Sei muito pouco do que ele escrevia nos pequenos papéis logo depois de ler o jornal, ou as revistas, mas sei que ele inventava historietas. Escrevia numa caligrafia perfeita pra quem estudou tão pouco e tinha o humor refinado de quem aprendeu a rir em meio a desgraça. No meio dos sacos de café e no trabalho pesado de quem veio tentar a sorte, nasceu a poesia. A poesia que não era escrita em livros, nem estudada nos cursos de letras, mas essa poesia que nasce da vida. Desse homem que criou filhos que adquiriram gosto pela arte, que guardavam o pouco dinheiro que tinham pra comprar vinis. O homem que me ensinou que a beleza vem da vida.
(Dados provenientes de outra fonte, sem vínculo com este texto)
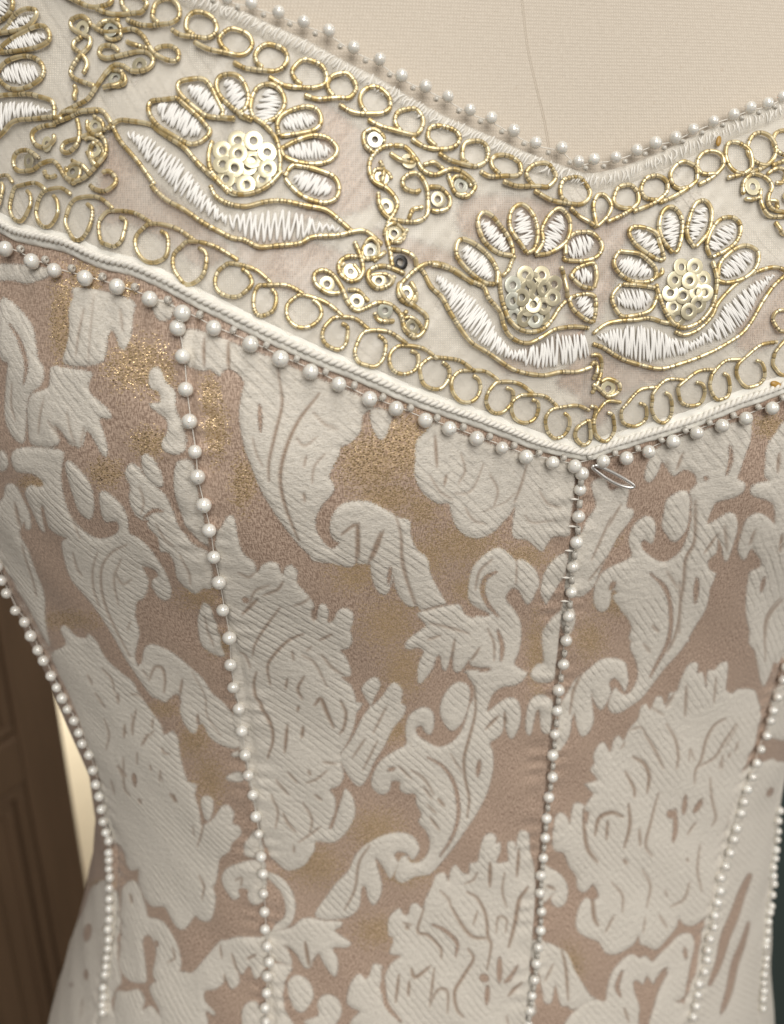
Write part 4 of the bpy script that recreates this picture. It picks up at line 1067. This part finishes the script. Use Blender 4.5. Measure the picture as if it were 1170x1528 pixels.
for ln in SEQ.strip().splitlines():
    k = ln.split(); ox, oy = CREG[k[0]]; q = pts(' '.join(k[1:])) / 3.9 + (ox, oy); Pq, Nq, _ = hit(q)
    for i in range(len(q)):
        kind = 'seq_gold'
        if k[0] == 'H': kind = 'seq_gold' if i < 2 else ('seq_pale' if i < 6 else 'seq_dark')
        elif k[0] == 'I': kind = 'seq_gold' if i < 9 else 'seq_dark'
        elif k[0] == 'C' and i == 7: kind = 'seq_black'
        elif k[0] in 'ABCKJ': kind = random.choice(['seq_gold', 'seq_gold', 'seq_pale', 'seq_dark'])
        o = bpy.data.objects.new('sequin', SM[kind]); COL.objects.link(o); place(o, Pq[i], Nq[i], .09, HB + .00035 + .00012 * (i % 4)); under(o, band_o)
        if k[0] in 'ABC':
            o.scale = (.82,) * 3; a0 = random.random() * 360
            if i % 2 == 0: cord('cord_loop', arc(q[i, 0], q[i, 1], 10 + 3 * random.random(), 15 + 3 * random.random(), random.random() * 3, a0, a0 + 300), 2.7)

# lower edging: ribbon, twisted rope, pearls, glass beads
rib = strip('ribbon_edging', rs, (-13, -10, -5, 1, 7, 12, 15, 15), (.0007, .0010, .0011, .0011, .0012, .0010, .0005, -.0003), M['organza'], gown, .00012)
C0 = on(rs, .0016); nrm = hit(rs)[1]; T = np.gradient(C0, axis=0); T /= np.linalg.norm(T, axis=1)[:, None]; Bn = np.cross(T, nrm)
s_ = np.r_[0, np.cumsum(np.linalg.norm(np.diff(C0, axis=0), axis=1))]; su = np.arange(0, s_[-1], .00025)
ip = lambda X: np.stack([np.interp(su, s_, X[:, i]) for i in range(3)], 1)
Cu, Bu, Nu = ip(C0), ip(Bn), ip(nrm); tb = []
for k in range(2):
    a = su * 2 * math.pi / .0027 + k * math.pi
    tb.append(tube(Cu + .00040 * (np.cos(a)[:, None] * Bu + np.sin(a)[:, None] * Nu), .00046, 7))
under(obj('twisted_rope', mesh_np('twisted_rope', *join(tb)), M['braid']), gown)
# upper edging: gimp with stitches
strip('gimp_braid', gs, (-15, -14, -11, -4, 4, 11, 14, 15), (-.0012, .0002, .0011, .0014, .0014, .0011, .0006, 0), M['tulle'], gown, .00006)
lines = []
gl = spline(GIMP, 5.2); up_, lo_ = off2(gl, -8.), off2(gl, 8.)
for i in range(len(gl)):
    m = gl[i] + rng.normal(0, 1.6, 2); lines.append(spline(np.vstack([up_[i] + (2.2, 0) + rng.normal(0, 1.8, 2), m, lo_[i] - (2.2, 0) + rng.normal(0, 1.8, 2)]), 3.))
gst = threads('gimp_stitch', lines, 1.25, .0013, gown); gst['kind'] = 'stuff'; gst.data.materials[0] = M['braid']

def sphere(r, nu=24, nv=14):
    th = np.linspace(.06, math.pi - .06, nv); a = np.linspace(0, 2 * math.pi, nu, endpoint=False)
    V = np.stack([np.stack([np.sin(t) * np.cos(a), np.sin(t) * np.sin(a), np.full(nu, np.cos(t))], 1) for t in th]).reshape(-1, 3) * r
    me = mesh_np('pearl', V, grid_faces(nv, nu, True)); me.materials.append(M['pearl']); return me
PEARL, PSMALL = sphere(.00160), sphere(.00128)
def lathe(prof, n=14, mt='glass', name='glass_bead'):
    a = np.linspace(0, 2 * math.pi, n, endpoint=False)
    V = np.stack([np.stack([r * np.cos(a), r * np.sin(a), np.full(n, z)], 1) for r, z in prof]).reshape(-1, 3)
    me = mesh_np(name, V, grid_faces(len(prof), n, True)); me.materials.append(M[mt]); return me
e = .001
BEAD = lathe([(.3 * e, -.7 * e), (.75 * e, -.65 * e), (e * .95, -.3 * e), (e * .95, .3 * e), (.75 * e, .65 * e), (.3 * e, .7 * e), (.3 * e, -.7 * e)])
BUGLE = lathe([(.35 * e, -1.1 * e), (.8 * e, -1.1 * e), (.85 * e, 0), (.8 * e, 1.1 * e), (.35 * e, 1.1 * e), (.35 * e, -1.1 * e)])
def string(px, mesh, h, label, thread_off=(0, 0), bead=None, bead_off=(0, 0), sag=0, jit=.6):
    c = spline(np.asarray(px, float), 3.) + thread_off
    th = under(obj('pearl_string', mesh_np('pearl_string', *tube(on(c, h * .5), .00010, 6)), M['braid']), gown); th['label'] = label
    P, N, _ = hit(px + rng.normal(0, jit, px.shape))
    for i in range(len(px)):
        o = bpy.data.objects.new('pearl', mesh); COL.objects.link(o); place(o, P[i], N[i], .4, h); sc = 1 + random.gauss(0, .045); o.scale = (sc, sc, sc * .97); under(o, th)
    if bead:
        m = (px[:-1] + px[1:]) / 2 + bead_off; Pm, Nm, _ = hit(m); Dm = np.diff(P, axis=0)
        for i in range(len(m)):
            if np.linalg.norm(px[i + 1] - px[i]) > 60: continue
            o = bpy.data.objects.new('glass_bead', bead); COL.objects.link(o); d = Vector(Dm[i]); o.rotation_mode = 'QUATERNION'
            if bead is BEAD and bead_off[1] > 5: d = Vector(hit(m[i:i + 1] + (1, -8))[0][0] - Pm[i])
            o.rotation_quaternion = d.to_track_quat('Z', 'Y') @ Quaternion((1, 0, 0), random.gauss(0, .15)); o.location = Vector(Pm[i] + Nm[i] * (.0015)); o.scale = (.6,) * 3 if mesh is PSMALL else (.85,) * 3; under(o, th)
    return th
string(TRIM_PEARLS, PEARL, .0019, 'pearls and clear beads hanging below the rope edging', (0, -3), BEAD, (1, -9))
string(NECK_PEARLS, PSMALL, .0012, 'small pearls standing along the neckline', (0, 4), BEAD, (-2, 12))
string(SEAM_A, PEARL, .0013, 'pearls down the left side seam')
string(SEAM_B, PEARL, .0013, 'pearls down the seam below the left bust')
string(SEAM_C, PEARL, .0013, 'pearls down the centre front seam', (0, 0), BUGLE, (0, 0))
string(SEAM_D, PEARL, .0013, 'pearls down the right front seam')
string(SEAM_E, PEARL, .0013, 'pearls down the right side seam')
# short thread bars across the centre seam
for x, y in pts('853,740 850,780 845,816 841,856 839,891'):
    c = np.array([[x - 6, y], [x, y], [x + 6, y + .5]]); under(obj('thread_bar', mesh_np('thread_bar', *tube(on(c, .0016), .0003, 8)), M['braid']), gown)
# glue spots
for x, y, r, par in ((1067, 214, 5, gown), (1153, 573, 7, gown)):
    a = np.linspace(0, 2 * math.pi, 20, endpoint=False); V = []
    P, N, _ = hit([(x, y)]); me = sphere(r * PX, 16, 10).copy(); me.materials.clear()
    o = obj('glue_spot', me, M['stain']); place(o, P[0], N[0], .1, .0015); o.scale = (.8, 1.5, .5); under(o, gown)
# steel hook peeping out below the trim
hk = spline(pts('882,690 892,692 910,699 928,708 938,715 932,718 916,715 900,708 888,700 880,694'), 1.2, True)
hh = .0018 + .0016 * np.clip((hk[:, 0] - 884) / 53, 0, 1)
me = mesh_np('metal_hook', *tube(on(hk, hh), .00040, 10)); o = obj('metal_hook', me, M['silver'])
tag(o, 'thin silver metal loop poking out under the pearl trim at centre front', 'hook')
bpy.context.view_layer.update()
Vem da água com açucar que a gente coloca pros beija-flores pousarem, no arroz que a gente joga pra ver os passarinhos comerem, vem da música que a gente coloca nos toca-discos no domingo, vem de plantar na horta, de ver os antúrios crescerem, vem de fazer bambolê com pedaço de mangueira de jogar água no jardim. Riqueza mesmo é ter tempo de sentar embaixo do pé de limão e observar a rua, é contar histórias que não existiam, é ter o espírito puro de quem responde "boa noite" pro âncora do jornal, é fazer tampinha na laranja pro suco sair melhor.
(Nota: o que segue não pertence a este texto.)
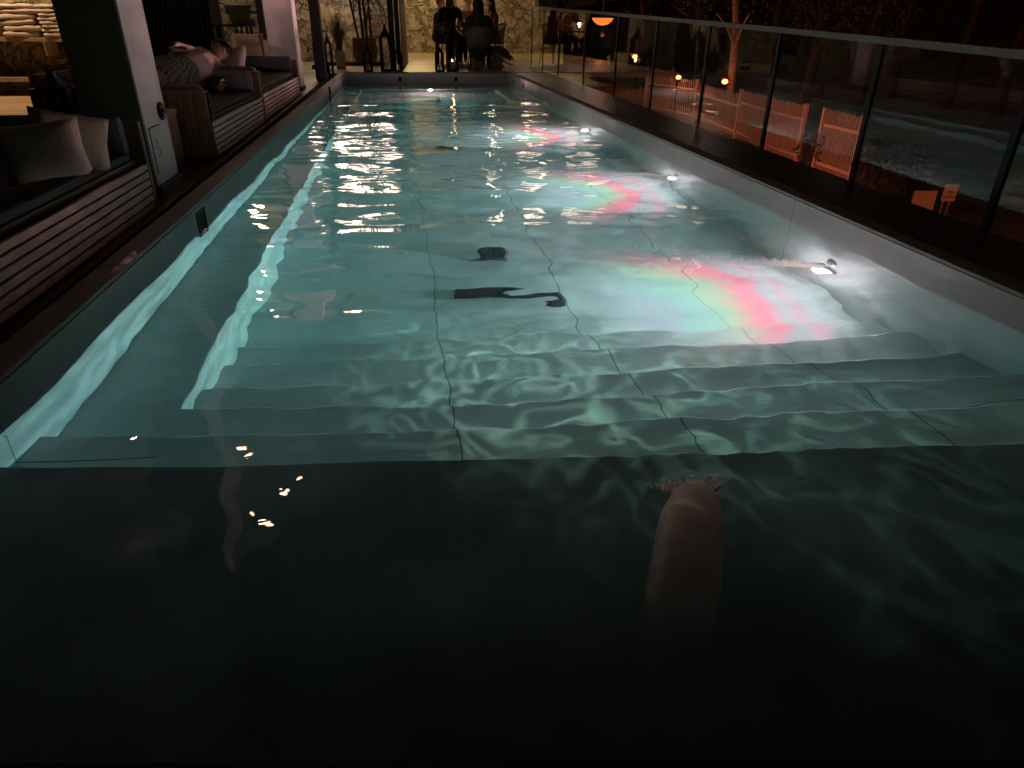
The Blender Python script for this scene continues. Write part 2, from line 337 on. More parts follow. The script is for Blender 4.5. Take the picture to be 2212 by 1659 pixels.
# decks
def ramp(name, x0, x1, y0, y1, m, dz=0, th=.1):
    b = MB().hexa([(x0, y0, ZC(y0)+dz-th), (x1, y0, ZC(y0)+dz-th), (x1, y1, ZC(y1)+dz-th), (x0, y1, ZC(y1)+dz-th),
                   (x0, y0, ZC(y0)+dz), (x1, y0, ZC(y0)+dz), (x1, y1, ZC(y1)+dz), (x0, y1, ZC(y1)+dz)])
    return tag(b.build(name, m), kind='structure')
ramp('deck_lounge', -3.2, -1.44, -2.5, 16.6, M_dark_deck)
tag(MB().hexa([(2.73, -2.5, .0), (3.13, -2.5, .0), (3.42, 16.75, .1), (2.60, 16.75, .1), (2.73, -2.5, ZC(-2.5)), (3.13, -2.5, ZC(-2.5)), (3.42, 16.75, ZC(16.75)), (2.60, 16.75, ZC(16.75))]).build('deck_poolside', M_dark_deck), kind='structure')
ramp('deck_near_end', -1.436, 2.726, -2.5, -.304, M_dark_deck)
tag(MB().box(-9, -3.204, -2.5, 16.6, .05, .16).build('floor_lounge', M_light_deck), kind='structure')
tag(MB().box(-9, 6.5, 16.925, 44, .14, .24).build('deck_terrace', M_light_deck), kind='structure')
ramp('deck_corner', -9, -1.2, 16.604, 16.92, M_dark_deck)

# ---------------------------------------------------------------- water
nx, ny = 150, 560
gx = np.linspace(0, 1, nx); gy = np.linspace(YN, YF, ny)
GX, GY = np.meshgrid(gx, gy)
PX = XL(GY) - .003 + GX*(XR(GY) - XL(GY) + .006); PY = GY
Z = np.zeros_like(PX)
for i in range(70):
    lam = .16*(1.8/.16)**rng.random(); k = 2*math.pi/lam
    th = math.pi/2 + rng.normal(0, .75)
    Z += .0018*lam**.85*rng.uniform(.4, 1)*np.sin(k*(PX*math.cos(th)+PY*math.sin(th)) + rng.uniform(0, 7))
def ring(cx, cy, amp, lam, fall):
    r = np.hypot(PX-cx, PY-cy); return amp*np.sin(2*math.pi*r/lam)*np.exp(-r/fall)
Z += ring(.75, 1.50, .006, .10, .35) + ring(1.0, 6.6, .004, .16, .6) + ring(.9, 8.6, .004, .2, .6)
calm = .9 + .1*np.clip((PY-1.5)/3, 0, 1); calm *= 1-.6*np.clip((PY-12.2)/.8, 0, 1); Z *= calm
wv = np.stack([PX, PY, Z], -1).reshape(-1, 3)
idx = np.arange(nx*ny).reshape(ny, nx)
fs = np.stack([idx[:-1, :-1], idx[:-1, 1:], idx[1:, 1:], idx[1:, :-1]], -1).reshape(-1, 4).tolist()
wv = wv.tolist(); rimloop = list(idx[0, :]) + list(idx[1:, -1]) + list(idx[-1, :-1][::-1]) + list(idx[1:-1, 0][::-1])
n0 = len(wv); zb = -1.05
for i in rimloop: wv.append((wv[i][0], wv[i][1], zb))
nr = len(rimloop)
for j in range(nr): fs.append((int(rimloop[(j+1) % nr]), int(rimloop[j]), n0+j, n0+(j+1) % nr))
fs.append(tuple(n0 + j for j in range(nr))[::-1])
me = bpy.data.meshes.new('water'); me.from_pydata(wv, [], fs); me.update()
me.polygons.foreach_set('use_smooth', [i < (nx-1)*(ny-1) for i in range(len(me.polygons))])
me.materials.append(M_water); water = bpy.data.objects.new('water', me); C.objects.link(water); tag(water, kind='structure')

# ---------------------------------------------------------------- pool lights
def beam_light(name, parent, power, radius=.03):
    # lamp behind a moulded lens: pale core, coloured fringes at the rim of the beam, ripples imitating water caustics
    l = bpy.data.lights.new(name, 'POINT'); l.energy = power; l.shadow_soft_size = radius; l.use_nodes = True
    nt = l.node_tree; N = nt.nodes; L = nt.links; em = N['Emission']
    tc = N.new('ShaderNodeTexCoord'); nrm = tc.outputs['Normal']
    sp = N.new('ShaderNodeSeparateXYZ'); L.new(nrm, sp.inputs[0])
    # in lamp space the beam looks along -Y
    c = math_node(nt, 'MULTIPLY', sp.outputs[1], BEAM_SIGN)
    nz = N.new('ShaderNodeTexNoise'); nz.inputs['Scale'].default_value = 2.2; nz.inputs['Detail'].default_value = 2; L.new(nrm, nz.inputs['Vector'])
    ang = math_node(nt, 'ADD', math_node(nt, 'DIVIDE', math_node(nt, 'ARCCOSINE', c), math.pi/2), math_node(nt, 'MULTIPLY', math_node(nt, 'SUBTRACT', nz.outputs[0], .5), .07))
    cr = N.new('ShaderNodeValToRGB'); e = cr.color_ramp; e.interpolation = 'EASE'
    stops = [(0, (1, .78, .80)), (.16, (1.0, .72, .78)), (.24, (.98, .66, .86)), (.30, (.92, .95, .95)), (.36, (.90, .98, .80)), (.405, (1.05, .85, .58)),
             (.44, (1.2, .52, .42)), (.485, (1.35, .22, .29)), (.545, (1.15, .13, .24)), (.61, (.36, .19, .23)), (.66, (.25, .20, .22)),
             (.72, (.48, .16, .20)), (.755, (.42, .15, .20)), (.80, (.12, .09, .10)), (1.0, (.02, .015, .016))]
    e.elements[0].position = 0; e.elements[0].color = rgb(stops[0][1]); e.elements[1].position = 1; e.elements[1].color = rgb(stops[-1][1])
    for p, cc in stops[1:-1]: e.elements.new(p).color = rgb(cc)
    L.new(ang, cr.inputs[0])
    # ripple pattern in the beam, imitating caustics thrown by the water surface
    mpn = N.new('ShaderNodeMapping'); mpn.inputs['Scale'].default_value = (3.0, 3.0, 9.0); L.new(nrm, mpn.inputs[0])
    n3 = N.new('ShaderNodeTexNoise'); n3.inputs['Scale'].default_value = 1.6; n3.inputs['Detail'].default_value = 3; n3.inputs['Distortion'].default_value = 1.2
    L.new(mpn.outputs[0], n3.inputs['Vector'])
    rid = math_node(nt, 'SUBTRACT', 1, math_node(nt, 'MULTIPLY', math_node(nt, 'ABSOLUTE', math_node(nt, 'SUBTRACT', n3.outputs[0], .5)), 9))
    rid = math_node(nt, 'POWER', math_node(nt, 'MAXIMUM', rid, 0), 2.0)
    st_ = math_node(nt, 'ADD', .8, math_node(nt, 'MULTIPLY', rid, 1.3))
    # the coloured fringe only shows where the beam is steep; sideways it stays a soft pink white
    cs = N.new('ShaderNodeValToRGB'); e2 = cs.color_ramp; e2.interpolation = 'EASE'; e2.elements[0].position = 0; e2.elements[0].color = rgb((1, .78, .80)); e2.elements[1].position = 1; e2.elements[1].color = rgb((.05, .04, .045))
    for p, cc in ((.28, (.98, .66, .76)), (.42, (.86, .46, .54)), (.50, (.60, .40, .44)), (.60, (.32, .23, .26)), (.80, (.16, .125, .135))): e2.elements.new(p).color = rgb(cc)
    L.new(ang, cs.inputs[0]); wz = math_node(nt, 'MAXIMUM', math_node(nt, 'MINIMUM', math_node(nt, 'MULTIPLY', math_node(nt, 'SUBTRACT', math_node(nt, 'MULTIPLY', sp.outputs[2], -1), .20), 4.5), .92), .10)
    mz = N.new('ShaderNodeMix'); mz.data_type = 'RGBA'; L.new(wz, mz.inputs[0]); L.new(cs.outputs[0], mz.inputs[6]); L.new(cr.outputs[0], mz.inputs[7])
    up_ = math_node(nt, 'MINIMUM', math_node(nt, 'MULTIPLY', math_node(nt, 'MAXIMUM', math_node(nt, 'SUBTRACT', sp.outputs[2], .58), 0), 8), math_node(nt, 'MINIMUM', math_node(nt, 'MULTIPLY', math_node(nt, 'MAXIMUM', math_node(nt, 'SUBTRACT', c, .12), 0), 5), 1))  # added pink upward boost that lights the columns and benches
    mxu = N.new('ShaderNodeMix'); mxu.data_type = 'RGBA'; L.new(up_, mxu.inputs[0]); L.new(mz.outputs[2], mxu.inputs[6]); mxu.inputs[7].default_value = rgb((UPL, UPL*.55, UPL*.52))
    L.new(mxu.outputs[2], em.inputs[0]); L.new(st_, em.inputs[1])
    o = bpy.data.objects.new(name, l); C.objects.link(o); o.parent = parent; return o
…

Ele foi o primeiro poeta que eu conheci, meu primeiro contato com o lúdico, com a história, com a palavra-inventada. Foi vendo que a literatura podia fazer aquele "homem grandão" rir que eu tive vontade de escrever as minhas próprias histórias. Foi com ele que eu aprendi que a palavra tem poder. Foi com ele que eu aprendi a desconstruir, a chamar o que todo mundo chama de "carne de porco" de "porcaria". Ele foi o meu primeiro contato com a imaginação, com o desconexo, com as quatro balas na boca, com o políticamente incorreto de se rir dos tombos dos jogadores nos jogos de domingo que assistíamos juntos. Existe graça no erro, na falta, no chute pra fora. A beleza vem do acaso. A sabedoria vem de desenhar a raiva como um diagrama. Meu vô, assim como manoel de barros deve ter tido três infâncias. Na última (essa que eu conheci) costumava subir em telhados como um moleque, e inventar narrativas fantásticas sobre as coisas que queria ter vivido e não viveu. Se encantava com a beleza de um mundo que não era o nosso pela tela da tv, e aprendeu a esquentar café no microondas. Com ele eu aprendi que as coisas que a gente fala e não existem, nem sempre são mentiras, às vezes são só histórias. Invenção. E o mundo é muito chato se não for feito de invenção.

O mundo é muito chato se a gente não rir do que não pode rir e não fizer piada com a raiva alheia. Talvez seja isso. Talvez exista muita melhor no mundo do que esperar que o furacãozinho da raiva passe. Com ele eu aprendi a ser leve. A deitar na grama em cima da toalha. E a não comer antes do almoço porque "estraga o apetite". Juntos explorávamos a loja de bala e pedíamos pastel com uma coquinha de garrafa. Com ele o mundo era imenso e inusitado. Ele era meu homem inusitado que comia as cabeças dos peixes e os pescoços dos frangos, muito selvagem. O homem selvagem que sabia o nome dos passarinhos, e como cuidar das plantas. O homem que sem nunca ter publicado uma linha me ensinou a poesia e deu a primeira voz a minha literatura. É preciso transver o mundo, Vô. É preciso enxergar um universo paralelo na casinha onde se guardava as tralhas e a minha bicicleta. É preciso ter medo dos monstros onde não existe nada. É preciso enxergar além. É preciso tratar as bonecas como filhas. É preciso sorrir, o tempo todo sorrir com o seu sorriso. 

E agora, vinte três anos depois de termos nos conhecido, eu entendo que por vezes essa literatura malfeita que faço é meu jeito de não te deixar morrer nunca. Eu amarrei nosso tempo num poste, vô. 





(desde que você se foi, você é sempre o poema que eu quero ler e não tenho mais à mão).